Philip Yun received his law degree from Columbia University and was a Fulbright Scholar at the Yonsei University Graduate School of International Studies. Yun has had a remarkable career working both in the private and the public sector. While holding high-level positions at the U.S. Department of State, Yun worked closely with the Secretary of Defense, Dr. William Perry, to develop broad expertise on international negotiations, strategic planning and problem solving. He has practiced law both in Korea and in the U.S., worked in private equity investment, and provided comments and opinions for the media on North Korean issues. While in residence, he will work on developing an outline of a comprehensive roadmap that will lead to a secure and prosperous Northeast Asia that would include North Korea.

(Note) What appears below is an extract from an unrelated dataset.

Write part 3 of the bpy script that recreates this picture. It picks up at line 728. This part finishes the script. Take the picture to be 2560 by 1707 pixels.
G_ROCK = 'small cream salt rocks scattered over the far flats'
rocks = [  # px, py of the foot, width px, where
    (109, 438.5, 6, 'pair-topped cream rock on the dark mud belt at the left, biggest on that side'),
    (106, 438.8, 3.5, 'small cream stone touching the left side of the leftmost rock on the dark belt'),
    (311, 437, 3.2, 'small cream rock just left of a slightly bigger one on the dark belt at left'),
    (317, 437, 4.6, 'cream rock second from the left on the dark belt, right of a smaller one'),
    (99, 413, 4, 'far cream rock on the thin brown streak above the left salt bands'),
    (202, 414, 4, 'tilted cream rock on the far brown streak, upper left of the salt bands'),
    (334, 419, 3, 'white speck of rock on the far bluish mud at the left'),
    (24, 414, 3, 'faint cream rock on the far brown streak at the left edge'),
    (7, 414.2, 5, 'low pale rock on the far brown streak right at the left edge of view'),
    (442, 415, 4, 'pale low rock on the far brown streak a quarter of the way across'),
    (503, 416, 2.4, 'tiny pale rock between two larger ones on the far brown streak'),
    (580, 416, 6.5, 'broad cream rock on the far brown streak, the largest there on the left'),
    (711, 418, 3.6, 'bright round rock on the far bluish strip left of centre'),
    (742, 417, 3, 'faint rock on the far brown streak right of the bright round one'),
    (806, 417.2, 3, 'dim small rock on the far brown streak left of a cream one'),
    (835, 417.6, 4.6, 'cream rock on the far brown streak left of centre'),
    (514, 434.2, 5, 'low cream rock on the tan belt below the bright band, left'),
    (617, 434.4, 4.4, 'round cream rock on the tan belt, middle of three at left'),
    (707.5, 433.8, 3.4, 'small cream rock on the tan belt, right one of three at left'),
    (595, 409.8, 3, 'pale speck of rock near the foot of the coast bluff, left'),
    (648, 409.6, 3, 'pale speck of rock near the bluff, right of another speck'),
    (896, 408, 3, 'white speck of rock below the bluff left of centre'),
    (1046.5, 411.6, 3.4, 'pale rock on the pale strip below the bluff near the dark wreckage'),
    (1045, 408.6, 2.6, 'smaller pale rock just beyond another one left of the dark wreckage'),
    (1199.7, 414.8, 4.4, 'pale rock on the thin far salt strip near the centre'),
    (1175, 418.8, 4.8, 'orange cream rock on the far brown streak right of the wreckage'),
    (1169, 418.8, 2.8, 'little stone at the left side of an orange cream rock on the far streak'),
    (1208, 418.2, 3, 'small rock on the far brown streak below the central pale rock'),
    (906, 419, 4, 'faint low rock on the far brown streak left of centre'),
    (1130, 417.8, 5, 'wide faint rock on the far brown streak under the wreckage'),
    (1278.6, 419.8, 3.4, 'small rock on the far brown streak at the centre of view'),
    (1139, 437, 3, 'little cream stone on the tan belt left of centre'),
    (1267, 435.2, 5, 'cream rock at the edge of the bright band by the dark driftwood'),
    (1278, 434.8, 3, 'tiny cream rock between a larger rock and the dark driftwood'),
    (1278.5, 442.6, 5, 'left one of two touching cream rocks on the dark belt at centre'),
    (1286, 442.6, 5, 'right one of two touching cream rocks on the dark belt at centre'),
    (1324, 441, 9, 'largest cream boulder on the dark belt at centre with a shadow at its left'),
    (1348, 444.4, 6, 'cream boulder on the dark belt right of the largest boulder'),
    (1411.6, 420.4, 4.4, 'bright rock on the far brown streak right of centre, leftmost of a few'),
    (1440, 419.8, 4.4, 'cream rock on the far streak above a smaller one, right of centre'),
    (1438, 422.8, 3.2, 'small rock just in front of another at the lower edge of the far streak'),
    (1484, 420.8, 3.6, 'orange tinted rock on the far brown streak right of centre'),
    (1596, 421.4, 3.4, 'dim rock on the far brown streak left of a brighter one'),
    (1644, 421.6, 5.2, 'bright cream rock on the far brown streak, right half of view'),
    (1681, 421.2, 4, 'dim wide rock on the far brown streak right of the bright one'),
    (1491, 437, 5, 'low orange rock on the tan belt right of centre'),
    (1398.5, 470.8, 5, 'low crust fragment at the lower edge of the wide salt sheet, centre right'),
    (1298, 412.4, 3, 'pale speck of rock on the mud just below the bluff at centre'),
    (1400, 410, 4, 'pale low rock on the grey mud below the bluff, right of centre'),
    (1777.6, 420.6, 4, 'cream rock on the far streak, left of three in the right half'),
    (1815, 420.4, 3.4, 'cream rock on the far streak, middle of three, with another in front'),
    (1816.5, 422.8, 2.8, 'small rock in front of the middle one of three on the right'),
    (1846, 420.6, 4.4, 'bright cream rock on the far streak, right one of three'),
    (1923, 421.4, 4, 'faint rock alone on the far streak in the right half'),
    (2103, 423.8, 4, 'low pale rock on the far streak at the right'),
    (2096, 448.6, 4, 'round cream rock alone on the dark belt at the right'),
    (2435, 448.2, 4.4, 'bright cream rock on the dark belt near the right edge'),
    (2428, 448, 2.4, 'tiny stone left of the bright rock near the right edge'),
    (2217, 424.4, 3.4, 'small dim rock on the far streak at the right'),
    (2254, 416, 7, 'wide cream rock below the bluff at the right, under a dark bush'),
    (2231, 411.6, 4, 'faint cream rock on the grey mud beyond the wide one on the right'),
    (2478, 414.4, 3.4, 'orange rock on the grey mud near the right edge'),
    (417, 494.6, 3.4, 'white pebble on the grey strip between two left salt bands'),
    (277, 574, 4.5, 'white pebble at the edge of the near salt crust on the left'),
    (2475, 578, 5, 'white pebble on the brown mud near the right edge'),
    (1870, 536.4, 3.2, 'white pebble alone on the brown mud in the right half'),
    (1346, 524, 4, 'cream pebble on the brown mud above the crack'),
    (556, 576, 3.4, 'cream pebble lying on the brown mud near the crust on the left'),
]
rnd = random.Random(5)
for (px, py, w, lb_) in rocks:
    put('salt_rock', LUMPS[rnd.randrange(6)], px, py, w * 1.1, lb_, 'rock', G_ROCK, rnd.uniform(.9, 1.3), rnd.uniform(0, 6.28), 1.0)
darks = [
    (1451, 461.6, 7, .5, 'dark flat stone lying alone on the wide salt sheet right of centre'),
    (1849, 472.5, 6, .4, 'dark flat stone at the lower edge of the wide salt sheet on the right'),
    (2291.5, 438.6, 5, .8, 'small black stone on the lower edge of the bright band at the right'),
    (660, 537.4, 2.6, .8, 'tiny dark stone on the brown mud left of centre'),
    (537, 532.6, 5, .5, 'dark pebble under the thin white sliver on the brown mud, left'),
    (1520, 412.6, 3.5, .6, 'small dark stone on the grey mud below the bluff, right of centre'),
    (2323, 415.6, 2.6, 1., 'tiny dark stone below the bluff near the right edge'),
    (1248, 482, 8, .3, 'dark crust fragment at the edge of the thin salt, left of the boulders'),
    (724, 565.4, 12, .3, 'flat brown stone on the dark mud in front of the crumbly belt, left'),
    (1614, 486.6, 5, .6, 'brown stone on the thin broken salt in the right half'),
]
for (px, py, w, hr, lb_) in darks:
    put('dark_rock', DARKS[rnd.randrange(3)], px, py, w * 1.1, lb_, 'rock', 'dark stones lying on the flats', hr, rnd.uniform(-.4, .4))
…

John Feffer is an accomplished writer and editor who has written on numerous topics such as the politics of food, Asia, Eastern Europe, Russia, foreign policy, economics, and nationalism. As a frequent traveler to North Korea (and to South Korea), he has a rare knowledge of and balanced perspective toward North Korea. His most recent publication is "North Korea/South Korea: U.S. Policy at a Time of Crisis". He is a former associate editor of World Policy Journal and has worked for the American Friends Service Committee, most recently as an international affairs representative in East Asia. He serves on the advisory committees of the think tank Foreign Policy in Focus and the Alliance of Scholars Concerned about Korea. While in residence, he will concentrate on examining food policy on the Korean peninsula.

KSP and APARC look forward to their joining us in the fall.